-- BEGIN --

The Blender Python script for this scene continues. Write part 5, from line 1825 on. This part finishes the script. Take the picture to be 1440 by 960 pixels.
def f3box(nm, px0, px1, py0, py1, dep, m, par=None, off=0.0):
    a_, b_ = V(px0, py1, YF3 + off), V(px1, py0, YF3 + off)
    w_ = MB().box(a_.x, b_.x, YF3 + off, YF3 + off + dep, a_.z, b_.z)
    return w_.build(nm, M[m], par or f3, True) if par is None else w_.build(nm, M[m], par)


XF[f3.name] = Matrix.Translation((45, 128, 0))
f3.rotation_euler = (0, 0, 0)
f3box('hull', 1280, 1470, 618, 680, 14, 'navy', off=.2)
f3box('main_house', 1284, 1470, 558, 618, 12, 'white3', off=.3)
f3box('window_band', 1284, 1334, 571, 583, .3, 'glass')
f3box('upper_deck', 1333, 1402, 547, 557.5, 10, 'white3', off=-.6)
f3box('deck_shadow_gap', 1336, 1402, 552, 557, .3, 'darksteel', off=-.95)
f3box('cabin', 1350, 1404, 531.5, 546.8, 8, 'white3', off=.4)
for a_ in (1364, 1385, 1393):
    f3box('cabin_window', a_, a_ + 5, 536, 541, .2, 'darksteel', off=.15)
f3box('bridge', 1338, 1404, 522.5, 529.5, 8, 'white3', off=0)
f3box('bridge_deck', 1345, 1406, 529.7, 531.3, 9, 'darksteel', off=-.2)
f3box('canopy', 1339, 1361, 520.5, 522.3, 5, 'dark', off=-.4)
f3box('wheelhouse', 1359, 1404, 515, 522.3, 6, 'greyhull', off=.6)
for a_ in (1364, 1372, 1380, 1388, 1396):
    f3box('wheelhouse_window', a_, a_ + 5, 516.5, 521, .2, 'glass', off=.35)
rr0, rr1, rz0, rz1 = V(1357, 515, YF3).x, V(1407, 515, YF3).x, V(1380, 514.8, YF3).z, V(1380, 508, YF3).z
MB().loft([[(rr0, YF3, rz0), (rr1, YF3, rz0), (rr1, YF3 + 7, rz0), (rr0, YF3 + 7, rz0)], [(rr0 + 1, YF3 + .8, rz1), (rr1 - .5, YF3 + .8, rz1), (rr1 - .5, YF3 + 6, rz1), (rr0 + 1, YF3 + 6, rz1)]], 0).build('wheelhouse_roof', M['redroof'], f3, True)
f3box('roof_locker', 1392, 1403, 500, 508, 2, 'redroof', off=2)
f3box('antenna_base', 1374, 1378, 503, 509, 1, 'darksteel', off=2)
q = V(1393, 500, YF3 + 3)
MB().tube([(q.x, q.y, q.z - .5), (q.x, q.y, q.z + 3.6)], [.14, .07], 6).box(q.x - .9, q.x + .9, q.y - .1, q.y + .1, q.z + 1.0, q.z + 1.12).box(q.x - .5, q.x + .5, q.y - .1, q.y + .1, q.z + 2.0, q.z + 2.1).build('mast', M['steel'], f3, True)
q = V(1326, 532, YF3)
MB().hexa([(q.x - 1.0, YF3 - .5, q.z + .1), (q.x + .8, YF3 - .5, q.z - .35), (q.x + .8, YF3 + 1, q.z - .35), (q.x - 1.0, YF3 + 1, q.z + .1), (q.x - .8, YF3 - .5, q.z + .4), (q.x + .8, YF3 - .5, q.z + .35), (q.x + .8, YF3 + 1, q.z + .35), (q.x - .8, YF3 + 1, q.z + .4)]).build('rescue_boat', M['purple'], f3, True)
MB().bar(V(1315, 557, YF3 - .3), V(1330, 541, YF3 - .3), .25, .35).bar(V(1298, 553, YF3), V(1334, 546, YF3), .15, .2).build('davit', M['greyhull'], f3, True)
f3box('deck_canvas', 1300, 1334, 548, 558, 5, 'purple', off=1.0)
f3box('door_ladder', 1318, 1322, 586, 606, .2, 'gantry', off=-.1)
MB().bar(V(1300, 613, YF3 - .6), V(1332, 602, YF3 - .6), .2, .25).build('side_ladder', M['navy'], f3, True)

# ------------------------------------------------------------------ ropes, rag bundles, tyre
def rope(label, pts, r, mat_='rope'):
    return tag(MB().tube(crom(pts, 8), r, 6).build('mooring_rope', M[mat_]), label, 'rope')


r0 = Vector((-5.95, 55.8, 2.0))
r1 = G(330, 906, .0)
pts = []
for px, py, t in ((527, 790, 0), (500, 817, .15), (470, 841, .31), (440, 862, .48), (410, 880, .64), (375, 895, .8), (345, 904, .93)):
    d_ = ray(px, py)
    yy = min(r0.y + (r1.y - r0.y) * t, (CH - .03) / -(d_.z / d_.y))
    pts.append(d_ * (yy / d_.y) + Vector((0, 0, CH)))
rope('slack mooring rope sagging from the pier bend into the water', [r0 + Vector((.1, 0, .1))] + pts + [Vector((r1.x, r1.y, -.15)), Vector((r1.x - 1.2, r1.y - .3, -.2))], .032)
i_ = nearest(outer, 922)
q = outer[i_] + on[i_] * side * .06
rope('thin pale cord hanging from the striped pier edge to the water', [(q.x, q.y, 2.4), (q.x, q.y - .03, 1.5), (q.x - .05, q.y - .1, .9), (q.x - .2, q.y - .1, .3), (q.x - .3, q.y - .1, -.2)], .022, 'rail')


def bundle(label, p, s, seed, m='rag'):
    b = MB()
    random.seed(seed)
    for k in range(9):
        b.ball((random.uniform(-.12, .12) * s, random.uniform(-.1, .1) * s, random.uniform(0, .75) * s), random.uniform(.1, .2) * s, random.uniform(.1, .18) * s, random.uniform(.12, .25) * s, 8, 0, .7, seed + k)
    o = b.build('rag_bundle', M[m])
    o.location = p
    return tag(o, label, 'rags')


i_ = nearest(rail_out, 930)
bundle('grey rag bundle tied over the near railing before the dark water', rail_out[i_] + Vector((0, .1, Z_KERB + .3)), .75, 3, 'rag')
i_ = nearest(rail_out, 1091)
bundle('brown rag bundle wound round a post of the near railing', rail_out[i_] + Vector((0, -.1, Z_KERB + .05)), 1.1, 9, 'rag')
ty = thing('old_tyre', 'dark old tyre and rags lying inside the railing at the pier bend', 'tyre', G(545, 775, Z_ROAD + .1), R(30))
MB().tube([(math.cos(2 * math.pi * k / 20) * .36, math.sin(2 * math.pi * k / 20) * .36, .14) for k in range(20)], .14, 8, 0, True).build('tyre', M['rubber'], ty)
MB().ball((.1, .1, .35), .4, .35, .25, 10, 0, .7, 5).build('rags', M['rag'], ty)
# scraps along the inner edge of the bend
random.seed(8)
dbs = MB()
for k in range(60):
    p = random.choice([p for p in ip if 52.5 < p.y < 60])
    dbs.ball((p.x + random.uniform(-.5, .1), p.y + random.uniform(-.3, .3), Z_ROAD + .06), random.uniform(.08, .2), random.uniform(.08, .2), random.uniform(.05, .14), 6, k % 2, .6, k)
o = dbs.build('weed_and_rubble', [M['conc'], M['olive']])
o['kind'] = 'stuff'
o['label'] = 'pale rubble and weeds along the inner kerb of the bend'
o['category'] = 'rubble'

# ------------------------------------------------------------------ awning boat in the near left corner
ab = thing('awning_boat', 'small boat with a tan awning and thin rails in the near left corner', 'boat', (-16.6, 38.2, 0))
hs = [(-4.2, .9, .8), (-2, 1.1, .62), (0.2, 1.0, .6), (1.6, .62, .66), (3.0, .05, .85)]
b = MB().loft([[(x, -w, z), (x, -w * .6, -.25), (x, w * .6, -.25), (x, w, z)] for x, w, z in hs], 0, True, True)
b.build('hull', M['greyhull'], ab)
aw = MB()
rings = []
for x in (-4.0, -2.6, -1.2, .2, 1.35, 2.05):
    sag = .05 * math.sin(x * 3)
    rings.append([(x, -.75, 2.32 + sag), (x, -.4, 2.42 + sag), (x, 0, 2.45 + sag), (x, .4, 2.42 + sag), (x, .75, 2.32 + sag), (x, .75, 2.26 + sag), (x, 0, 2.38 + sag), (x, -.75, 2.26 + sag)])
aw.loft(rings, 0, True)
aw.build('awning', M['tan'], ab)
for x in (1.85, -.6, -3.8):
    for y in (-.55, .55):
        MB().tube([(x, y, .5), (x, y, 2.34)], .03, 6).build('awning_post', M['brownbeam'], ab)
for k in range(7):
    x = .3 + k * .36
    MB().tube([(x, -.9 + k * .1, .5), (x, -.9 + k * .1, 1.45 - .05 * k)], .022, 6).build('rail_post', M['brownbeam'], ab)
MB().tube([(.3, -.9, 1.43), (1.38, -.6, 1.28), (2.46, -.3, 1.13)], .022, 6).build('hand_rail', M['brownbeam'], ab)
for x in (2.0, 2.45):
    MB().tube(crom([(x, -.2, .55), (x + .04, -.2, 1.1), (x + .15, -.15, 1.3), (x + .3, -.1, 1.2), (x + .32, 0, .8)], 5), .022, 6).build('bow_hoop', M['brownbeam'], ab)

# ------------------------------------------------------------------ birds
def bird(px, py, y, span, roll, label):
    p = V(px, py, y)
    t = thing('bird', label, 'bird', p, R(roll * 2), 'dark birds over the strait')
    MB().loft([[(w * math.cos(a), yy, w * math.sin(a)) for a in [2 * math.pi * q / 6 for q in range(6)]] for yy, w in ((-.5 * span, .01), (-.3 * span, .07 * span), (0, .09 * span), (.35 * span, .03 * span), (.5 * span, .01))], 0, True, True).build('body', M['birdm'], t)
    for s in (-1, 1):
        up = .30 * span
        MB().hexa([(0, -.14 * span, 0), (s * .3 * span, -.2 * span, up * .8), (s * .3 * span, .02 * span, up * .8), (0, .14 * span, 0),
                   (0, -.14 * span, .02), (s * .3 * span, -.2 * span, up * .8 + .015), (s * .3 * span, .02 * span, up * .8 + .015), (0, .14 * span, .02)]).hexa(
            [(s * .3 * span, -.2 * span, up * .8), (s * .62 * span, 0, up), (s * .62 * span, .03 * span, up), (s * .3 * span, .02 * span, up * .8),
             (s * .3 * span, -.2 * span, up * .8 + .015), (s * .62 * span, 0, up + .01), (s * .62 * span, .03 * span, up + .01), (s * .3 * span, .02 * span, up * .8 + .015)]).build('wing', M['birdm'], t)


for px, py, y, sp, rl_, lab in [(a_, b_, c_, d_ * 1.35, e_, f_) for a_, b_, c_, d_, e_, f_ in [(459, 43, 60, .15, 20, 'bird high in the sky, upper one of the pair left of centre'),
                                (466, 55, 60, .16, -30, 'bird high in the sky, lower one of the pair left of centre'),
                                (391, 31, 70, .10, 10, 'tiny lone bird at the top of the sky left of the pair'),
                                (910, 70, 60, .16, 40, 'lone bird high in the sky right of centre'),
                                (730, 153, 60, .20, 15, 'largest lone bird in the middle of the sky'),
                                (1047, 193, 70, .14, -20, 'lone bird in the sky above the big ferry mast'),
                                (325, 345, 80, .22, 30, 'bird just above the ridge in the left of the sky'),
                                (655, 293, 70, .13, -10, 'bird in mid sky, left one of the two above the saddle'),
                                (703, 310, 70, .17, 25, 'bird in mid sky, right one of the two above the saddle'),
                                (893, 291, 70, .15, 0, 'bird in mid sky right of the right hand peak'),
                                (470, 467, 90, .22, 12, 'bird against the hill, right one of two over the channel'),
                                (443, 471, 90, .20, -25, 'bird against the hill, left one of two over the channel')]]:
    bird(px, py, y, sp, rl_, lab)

-- END --

**Required work:**
Print only the lines that run from the start of the listing to the line bearing "return w_.build(nm, M[m], par"; please keep the first line and that last one, exactly as they appear.

**Expected answer:**
The Blender Python script for this scene continues. Write part 5, from line 1825 on. This part finishes the script. Take the picture to be 1440 by 960 pixels.
def f3box(nm, px0, px1, py0, py1, dep, m, par=None, off=0.0):
    a_, b_ = V(px0, py1, YF3 + off), V(px1, py0, YF3 + off)
    w_ = MB().box(a_.x, b_.x, YF3 + off, YF3 + off + dep, a_.z, b_.z)
    return w_.build(nm, M[m], par or f3, True) if par is None else w_.build(nm, M[m], par)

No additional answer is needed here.